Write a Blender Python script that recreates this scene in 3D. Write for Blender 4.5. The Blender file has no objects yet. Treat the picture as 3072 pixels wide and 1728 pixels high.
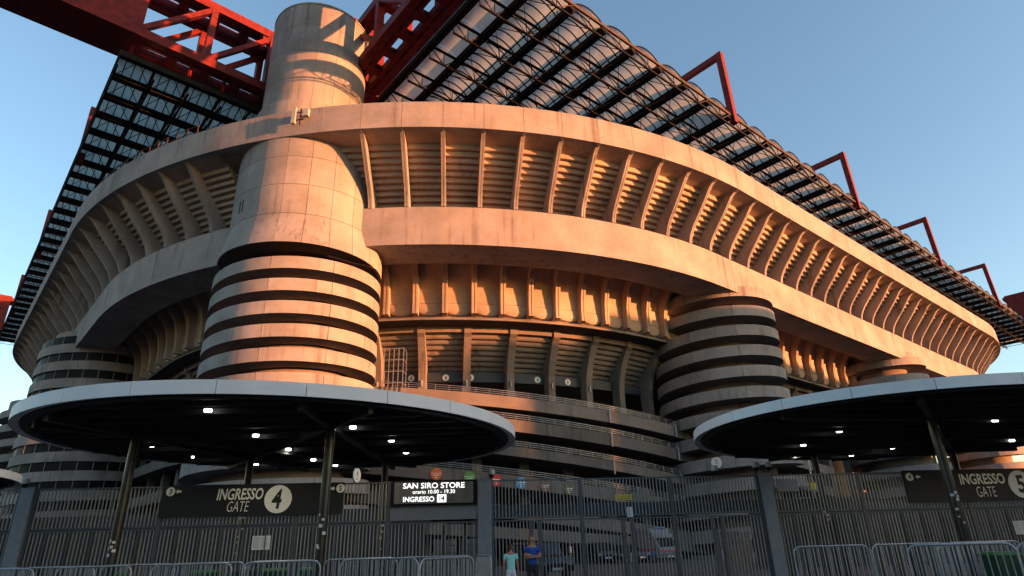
import bpy, bmesh, math, random
from math import sin, cos, pi, radians as rad, sqrt, atan2
from mathutils import Vector, Matrix
random.seed(7)
S = bpy.context.scene
COL = S.collection
# ------------------------------------------------------------------ camera
PITCH = rad(22.6); ROLL = math.atan(124/4488.)
F_ = Vector((0, cos(PITCH), sin(PITCH))); R0 = Vector((1, 0, 0)); U0 = Vector((0, -sin(PITCH), cos(PITCH)))
RR = cos(ROLL)*R0 - sin(ROLL)*U0; UU = cos(ROLL)*U0 + sin(ROLL)*R0
cam = bpy.data.cameras.new('camera'); cam_o = bpy.data.objects.new('camera', cam); COL.objects.link(cam_o)
cam.sensor_width = 36; cam.lens = 1866/3072*36; cam.clip_start = 0.1; cam.clip_end = 6000
cam_o.matrix_world = Matrix(((RR.x, UU.x, -F_.x, 0), (RR.y, UU.y, -F_.y, 0), (RR.z, UU.z, -F_.z, 1.6), (0, 0, 0, 1)))
S.camera = cam_o
# ------------------------------------------------------------------ sky and sun
SUN_AZ = rad(-20)      # math angle of the direction towards the sun (from +X)
SUN_EL = rad(4.0)
w = bpy.data.worlds.new('World'); S.world = w; w.use_nodes = True
nt = w.node_tree; bg = nt.nodes['Background']
sky = nt.nodes.new('ShaderNodeTexSky'); sky.sky_type = 'NISHITA'; sky.sun_disc = False
sky.sun_elevation = SUN_EL; sky.sun_rotation = pi/2 - SUN_AZ
sky.altitude = 100; sky.air_density = 1.0; sky.dust_density = 1.2; sky.ozone_density = 1.8
nt.links.new(sky.outputs[0], bg.inputs[0]); bg.inputs[1].default_value = 0.15
sun = bpy.data.lights.new('sun', 'SUN'); sun.energy = 4.5; sun.angle = rad(0.6); sun.color = (1.0, 0.33, 0.112)
sun_o = bpy.data.objects.new('sun', sun); COL.objects.link(sun_o); sun_o.location = (60, -30, 60)
sd = Vector((cos(SUN_EL)*cos(SUN_AZ), cos(SUN_EL)*sin(SUN_AZ), sin(SUN_EL)))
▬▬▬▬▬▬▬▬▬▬
Written instruction: Identify and extract each line of the listing that contains "scene".

Exercise output:
Write a Blender Python script that recreates this scene in 3D. Write for Blender 4.5. The Blender file has no objects yet. Treat the picture as 3072 pixels wide and 1728 pixels high.
S = bpy.context.scene